エンピンempingとはグネツムという亜熱帯地方に分布する木の実から作られた揚げせんべいのこと。
ムリンジョmelinjoと呼ばれるこの木の実(仁)には澱粉が多く含まれており、この実を煎って薄い円盤状にたたきつぶしたものを乾燥させ、食べる時に揚げます。
さくっさくっと軽く頂けるのでスナック菓子の様ですが、れっきとした食事の付け合わせです。ほろ苦くパリパリした軽い食感がやみつきになりますよ。
お菓子みたいなご飯の付け合わせ
インドネシアで何らかの料理を頼んだ時、皿の隅にせんべいが添えられていたなんて経験をすると思います。
代表的な物がクルプックと呼ばれるキャッサバ澱粉の揚げせんべい。
海老がすり込まれたクルプック・ウダンは中華のエビチリに添えられることもあり、割と日本でも見かけることができます。
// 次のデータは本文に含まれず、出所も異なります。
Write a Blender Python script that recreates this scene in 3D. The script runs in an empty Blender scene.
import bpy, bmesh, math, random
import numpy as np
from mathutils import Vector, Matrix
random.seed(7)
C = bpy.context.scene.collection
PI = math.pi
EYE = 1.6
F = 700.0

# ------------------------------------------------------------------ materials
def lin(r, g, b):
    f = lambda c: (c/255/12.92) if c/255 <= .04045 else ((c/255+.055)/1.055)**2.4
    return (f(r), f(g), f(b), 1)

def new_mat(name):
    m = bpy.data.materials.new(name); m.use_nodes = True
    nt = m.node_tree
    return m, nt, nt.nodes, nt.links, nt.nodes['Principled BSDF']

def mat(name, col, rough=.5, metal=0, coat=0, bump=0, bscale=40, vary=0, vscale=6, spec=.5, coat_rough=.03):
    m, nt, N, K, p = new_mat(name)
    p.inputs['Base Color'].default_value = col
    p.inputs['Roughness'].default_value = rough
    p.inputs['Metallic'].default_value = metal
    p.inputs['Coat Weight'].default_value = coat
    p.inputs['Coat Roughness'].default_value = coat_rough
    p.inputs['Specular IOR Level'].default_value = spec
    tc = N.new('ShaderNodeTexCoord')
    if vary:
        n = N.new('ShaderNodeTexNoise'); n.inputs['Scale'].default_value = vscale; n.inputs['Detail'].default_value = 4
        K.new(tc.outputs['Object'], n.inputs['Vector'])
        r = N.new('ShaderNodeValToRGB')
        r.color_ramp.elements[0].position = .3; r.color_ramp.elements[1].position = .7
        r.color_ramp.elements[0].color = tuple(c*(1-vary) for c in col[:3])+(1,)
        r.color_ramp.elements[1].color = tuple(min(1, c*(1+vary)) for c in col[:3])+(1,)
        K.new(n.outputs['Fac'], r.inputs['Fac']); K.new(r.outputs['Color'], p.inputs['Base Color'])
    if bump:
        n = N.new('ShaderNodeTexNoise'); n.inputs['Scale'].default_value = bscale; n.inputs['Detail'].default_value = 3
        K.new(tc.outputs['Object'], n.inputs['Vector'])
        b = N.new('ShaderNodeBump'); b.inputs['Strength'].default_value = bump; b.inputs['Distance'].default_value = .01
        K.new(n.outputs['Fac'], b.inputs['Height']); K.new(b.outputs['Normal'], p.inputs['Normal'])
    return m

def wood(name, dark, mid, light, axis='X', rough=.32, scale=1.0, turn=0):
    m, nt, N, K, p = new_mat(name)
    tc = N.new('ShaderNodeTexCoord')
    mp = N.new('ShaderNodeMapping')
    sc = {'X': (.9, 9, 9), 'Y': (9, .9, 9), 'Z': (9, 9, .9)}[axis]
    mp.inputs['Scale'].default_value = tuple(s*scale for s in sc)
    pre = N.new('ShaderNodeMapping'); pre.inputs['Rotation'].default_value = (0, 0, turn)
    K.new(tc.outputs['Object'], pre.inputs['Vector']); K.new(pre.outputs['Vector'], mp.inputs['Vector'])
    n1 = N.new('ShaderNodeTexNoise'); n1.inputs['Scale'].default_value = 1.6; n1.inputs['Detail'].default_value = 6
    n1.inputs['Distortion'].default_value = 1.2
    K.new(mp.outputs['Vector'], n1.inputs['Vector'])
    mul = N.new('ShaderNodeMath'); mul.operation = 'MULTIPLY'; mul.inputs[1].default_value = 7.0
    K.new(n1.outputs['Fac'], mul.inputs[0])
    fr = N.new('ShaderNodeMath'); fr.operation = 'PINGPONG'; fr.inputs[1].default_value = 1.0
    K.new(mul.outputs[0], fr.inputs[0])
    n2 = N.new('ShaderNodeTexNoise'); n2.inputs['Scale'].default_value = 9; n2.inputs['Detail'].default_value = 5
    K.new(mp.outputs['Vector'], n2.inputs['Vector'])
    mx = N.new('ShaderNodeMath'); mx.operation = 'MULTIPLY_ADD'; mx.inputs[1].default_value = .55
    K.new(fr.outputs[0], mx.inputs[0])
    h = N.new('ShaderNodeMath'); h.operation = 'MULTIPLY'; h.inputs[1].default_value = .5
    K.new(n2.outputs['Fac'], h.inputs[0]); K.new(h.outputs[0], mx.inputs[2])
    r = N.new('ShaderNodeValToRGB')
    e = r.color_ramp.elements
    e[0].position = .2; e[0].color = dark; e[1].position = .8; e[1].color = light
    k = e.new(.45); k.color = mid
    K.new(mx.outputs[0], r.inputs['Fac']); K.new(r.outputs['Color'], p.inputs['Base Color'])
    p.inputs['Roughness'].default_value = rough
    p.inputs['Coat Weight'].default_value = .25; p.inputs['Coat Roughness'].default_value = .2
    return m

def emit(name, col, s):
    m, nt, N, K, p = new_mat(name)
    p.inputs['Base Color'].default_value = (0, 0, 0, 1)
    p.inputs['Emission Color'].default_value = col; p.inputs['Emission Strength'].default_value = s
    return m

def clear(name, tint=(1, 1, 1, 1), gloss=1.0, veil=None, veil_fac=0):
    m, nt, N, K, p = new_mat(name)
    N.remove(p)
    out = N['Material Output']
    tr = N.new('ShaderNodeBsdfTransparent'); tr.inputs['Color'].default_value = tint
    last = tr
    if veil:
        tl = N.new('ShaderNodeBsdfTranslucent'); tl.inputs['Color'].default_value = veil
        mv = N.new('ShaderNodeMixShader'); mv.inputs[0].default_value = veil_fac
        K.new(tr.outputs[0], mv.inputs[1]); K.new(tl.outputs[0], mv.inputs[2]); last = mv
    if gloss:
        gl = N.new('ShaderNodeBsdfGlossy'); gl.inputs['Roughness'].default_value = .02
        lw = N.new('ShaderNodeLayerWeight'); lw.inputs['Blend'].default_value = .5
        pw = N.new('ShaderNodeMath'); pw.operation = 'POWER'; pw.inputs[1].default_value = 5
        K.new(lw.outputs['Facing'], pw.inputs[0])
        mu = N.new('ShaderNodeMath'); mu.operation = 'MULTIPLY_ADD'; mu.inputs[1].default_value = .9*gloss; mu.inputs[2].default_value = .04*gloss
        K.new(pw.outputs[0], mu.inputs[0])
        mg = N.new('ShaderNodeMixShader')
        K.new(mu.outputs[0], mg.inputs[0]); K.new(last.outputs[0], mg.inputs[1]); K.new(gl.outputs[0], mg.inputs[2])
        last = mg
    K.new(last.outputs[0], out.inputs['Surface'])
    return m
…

インドネシアのきちんとした献立にはこのクルプックが付き物で、これがないと食事としては不完全なのだそうです。
そのクルプックに変わる物のひとつがエンピンです。
クルプックは淡泊な味なので海老や魚など他の材料を混ぜてうまみを足しても相性良くよくなじみますが、
このエンピンは実自体に独特のほろ苦さがあるため存在感があります。
またクルプックに比べると固めでパリパリっとした食感です。
スナック菓子のように見えますが、おかずといわれても納得いく味。
また、レストランでビールを頼むとつまみに出されることも(有料)。
中国ではよくピーナツが出ますが、インドネシアの中華料理屋はピーナツの代わりにエンピンやクルプックを出してくれることも多いです。
このページの最初の写真はジャワ島のジョグジャカルタの有名なお店アヤムゴレンスハルティのエンピンゴレンです。
こちらのお店のアヤムゴレンはカリカリとしたクリスピーな衣が売り。
そのアヤムゴレンを揚げている同じ油でエンピンを揚げるため、ほろにがのエンピンが鶏のうまみと香りをまとっていて、ここまで来るともうスナックの域を超えて、料理の一品と認めざるを得ないかんじです。
お酒を出す店ではつまみ代わりに別注文できることも多いので、えびせんだけでなく、エンピンにもチャレンジしてみてください。
エンピンの方がクルプックよりもちょっと高めですが、クルプックよりも味が深くて美味しいです。